Workers and some National Lawmakers who rushed out of their offices as a result of the bomb scare, Banks within the premises of the National Assembly like the United Bank for Africa (UBA), Guaranteed Trust Bank (GTB) and Zenith Bank also hurriedly shut down their operations even as many hurriedly abandoned their duty posts and rushed home.

The rumour became rife at the complex around 1.30pm when some legislative aides and civil servants were seen discussing in groups of an alleged strange movement of some persons whose mission to the National Assembly was said to be suspicious.

The immediate curious responses by security operatives when their attention was drawn to the suspicious movement, coupled with lack of official communication on what was going on, further heightened the tension creating fears in the minds of workers and visitors.

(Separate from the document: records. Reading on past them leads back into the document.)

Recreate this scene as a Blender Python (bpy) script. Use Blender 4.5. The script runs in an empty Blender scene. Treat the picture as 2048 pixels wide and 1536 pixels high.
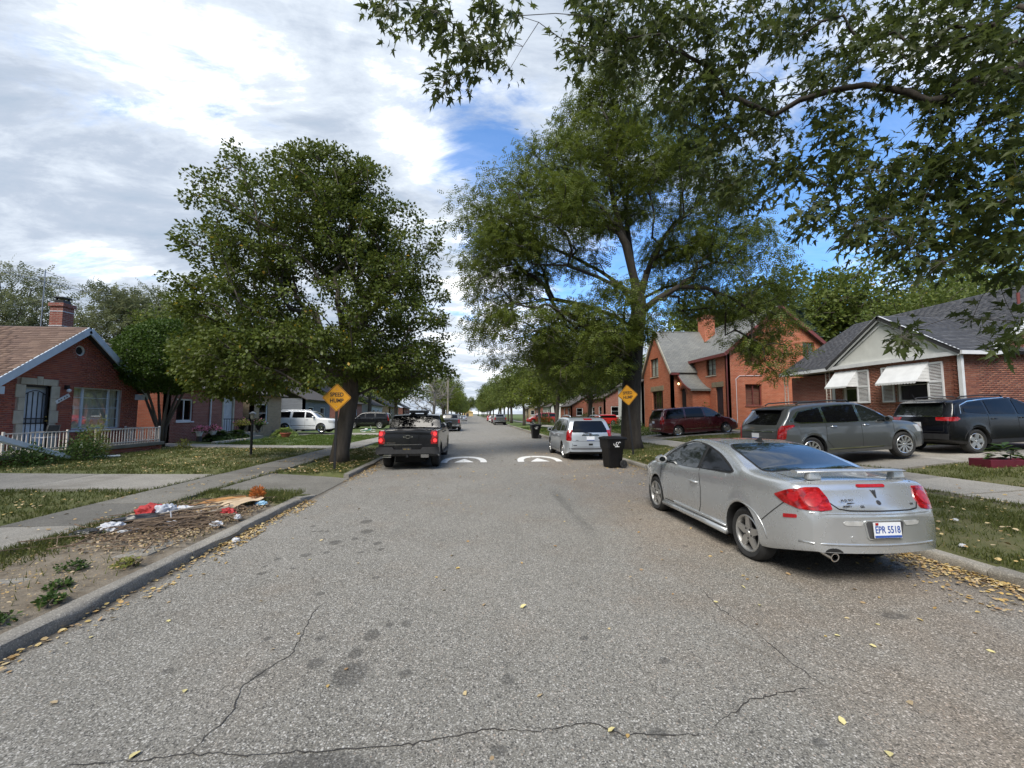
import bpy, bmesh, math, random
import numpy as np
from mathutils import Vector, Matrix, noise
from mathutils.bvhtree import BVHTree
random.seed(7)
RNG = np.random.default_rng(7)
SC = bpy.context.scene
COL = SC.collection
R = math.radians
# ------------------------------------------------------------------ camera
F_PX, CAM_H = 820.0, 1.8
PITCH = math.atan(60 / F_PX)
YAW = math.atan(79 / F_PX * math.cos(PITCH))
cam_d = bpy.data.cameras.new('camera')
cam = bpy.data.objects.new('camera', cam_d)
COL.objects.link(cam)
cam.location = (0, 0, CAM_H)
cam.rotation_euler = (math.pi / 2 + PITCH, 0, -YAW)
cam_d.sensor_width = 36.0
cam_d.lens = 36.0 * F_PX / 2048
cam_d.clip_start = 0.05
cam_d.clip_end = 6000
SC.camera = cam
SC.render.resolution_x, SC.render.resolution_y = 1024, 768
# ------------------------------------------------------------------ sky and sun
SUN_EL, SUN_AZ = R(50), R(210)          # azimuth clockwise from +Y (the street direction)
sun_vec = Vector((math.sin(SUN_AZ) * math.cos(SUN_EL), math.cos(SUN_AZ) * math.cos(SUN_EL), math.sin(SUN_EL)))
world = bpy.data.worlds.new('World')
SC.world = world
world.use_nodes = True
wn, wl = world.node_tree.nodes, world.node_tree.links
wn.clear()
def wnode(t, **kw):
 n = wn.new(t)
 for k, v in kw.items():
  setattr(n, k, v)
 return n
def wmath(op, a, b=None, clamp=False):
 n = wnode('ShaderNodeMath', operation=op, use_clamp=clamp)
 for i, v in enumerate((a, b)):
  if v is None:
   continue
  if isinstance(v, (int, float)):
   n.inputs[i].default_value = v
  else:
   wl.new(v, n.inputs[i])
 return n.outputs[0]
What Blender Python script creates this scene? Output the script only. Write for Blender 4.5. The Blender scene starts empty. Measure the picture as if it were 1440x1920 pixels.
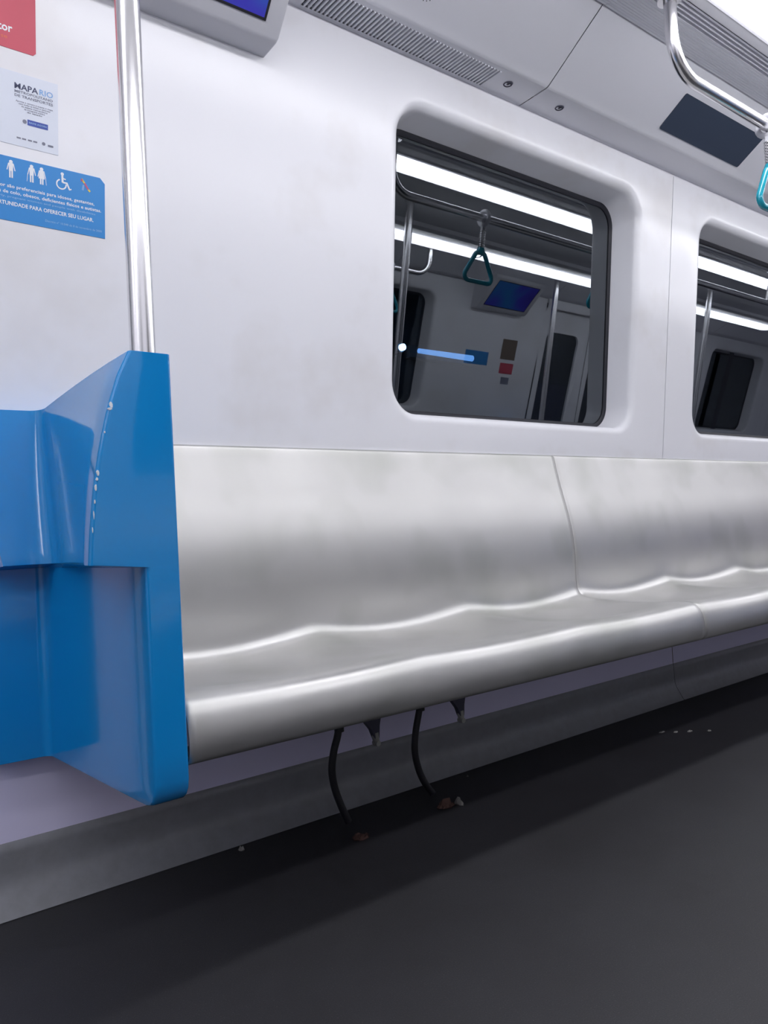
import bpy, bmesh, math, random
from mathutils import Vector, Matrix

scene = bpy.context.scene
C = scene.collection
PI = math.pi

# ------------------------------------------------------------------ camera
cam = bpy.data.cameras.new('camera')
camo = bpy.data.objects.new('camera', cam)
C.objects.link(camo)
scene.camera = camo
cam.sensor_fit = 'HORIZONTAL'
cam.sensor_width = 36.0
cam.lens = 36.0 * 1450.0 / 1440.0
cam.clip_start = 0.02
X = Vector((1828, 62, -1450)).normalized()
U = Vector((-.0534, .998, -.0247)); U = (U - X * U.dot(X)).normalized()
Y = U.cross(X)
R3 = Matrix((X, Y, U))
camo.matrix_world = Matrix.Translation((0, -1.762, .75)) @ R3.to_4x4()

# ------------------------------------------------------------------ world, exposure, light strength
w = bpy.data.worlds.new('world'); scene.world = w
w.use_nodes = True
w.node_tree.nodes['Background'].inputs[0].default_value = (0.0, 0.0, 0.0, 1)
scene.view_settings.view_transform = 'Standard'
scene.view_settings.look = 'None'
scene.view_settings.gamma = 1.0
scene.view_settings.exposure = 0.0
scene.view_settings.use_curve_mapping = False
LAMP = 11.7                       # radiance of the fluorescent diffusers
LAMP_COL = (0.972, 0.970, 1.0)

# ------------------------------------------------------------------ layout numbers (metres)
XR, XF = -2.415, 9.90            # rear / front end of the saloon
MID = -1.375                     # centre line
PERIOD = 7.015
LEAN = .1125
def wy(z): return .01 - LEAN * (z - 1.0)      # leaning side wall: y as a function of height
def opp(p): return Vector((5.57 - p[0], 2 * MID - p[1], p[2]))

# ------------------------------------------------------------------ materials
def mat(name, col, rough=.5, metal=0, coat=0, spec=.5, emit=None, estr=0):
    m = bpy.data.materials.new(name); m.use_nodes = True
    b = m.node_tree.nodes['Principled BSDF']
    b.inputs['Base Color'].default_value = (*col, 1)
    b.inputs['Roughness'].default_value = rough
    b.inputs['Metallic'].default_value = metal
    b.inputs['Coat Weight'].default_value = coat
    b.inputs['Coat Roughness'].default_value = .05
    b.inputs['Specular IOR Level'].default_value = spec
    if emit:
        b.inputs['Emission Color'].default_value = (*emit, 1)
        b.inputs['Emission Strength'].default_value = estr
    return m
def nodes(m): return m.node_tree.nodes, m.node_tree.links, m.node_tree.nodes['Principled BSDF']
def noise(m, scale, detail=3, rough=.55, stretch=(1, 1, 1)):
    n, l, b = nodes(m)
    tc = n.new('ShaderNodeTexCoord'); mp = n.new('ShaderNodeMapping'); nz = n.new('ShaderNodeTexNoise')
    mp.inputs['Scale'].default_value = stretch
    nz.inputs['Scale'].default_value = scale; nz.inputs['Detail'].default_value = detail
    nz.inputs['Roughness'].default_value = rough
    l.new(tc.outputs['Object'], mp.inputs[0]); l.new(mp.outputs[0], nz.inputs['Vector'])
    return nz
def ramp(m, src, stops):
    n, l, b = nodes(m)
    r = n.new('ShaderNodeValToRGB')
    while len(r.color_ramp.elements) < len(stops): r.color_ramp.elements.new(.5)
    for e, (p, c) in zip(r.color_ramp.elements, stops):
        e.position = p; e.color = (*c, 1) if len(c) == 3 else c
    l.new(src, r.inputs[0]); return r
def bump(m, src, strength, dist=.001):
    n, l, b = nodes(m)
    bp = n.new('ShaderNodeBump'); bp.inputs['Strength'].default_value = strength
    bp.inputs['Distance'].default_value = dist
    l.new(src, bp.inputs['Height']); l.new(bp.outputs[0], b.inputs['Normal'])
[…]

Our correspondent observed that the security agents, comprising the Police and the Nigerian Security and Civil Defence Corps, were immediately drafted to the major entrances to the sprawling complex frisking both visitors and workers.

At that point the senior officers in the various offices directed their junior officers to lock up their offices and close for the day to avert any possible danger.

The unusual closure of the offices and the rush by the workers to get out of the complex further created pandemonium and panic to workers of banks and other private establishment who, also hurriedly locked up their doors to customers.

Some of the workers who spoke with our correspondent said their bosses directed them to close and go home.

But in his reaction to the development, the Acting Sergeant-at -Arm of the National Assembly, Mr. Ibrahim Ndako, told journalists that there was nothing like bomb scare in the complex and attributed the workers’ panic to mere rumours.

He said, “There is nothing like bomb scare. It is just a rumour. Those banks chose to close because we have assured them that there is nothing like that. It’s just mere rumour.

Meanwhile the Deputy Senate President, Ike Ekweremadu and the Senate Leader, Victor Ndoma-Egba (SAN), have described the Monday bomb blast which killed scores of people at the Nyanya Motor Park in Abuja as the work of “mindless” and “godless” people.

Ekweremadu in a statement on Tuesday issued by his Special Adviser on Media and Publicity, Uche Anichukwu, from Washington in America, described the dawn bomb attack on a bus station in Nyanya, Abuja as “the height of depravity and inhumanity.”

Ekweremadu had travelled to the United States to deliver a paper at the Johns Hopkins University before the tragic incident.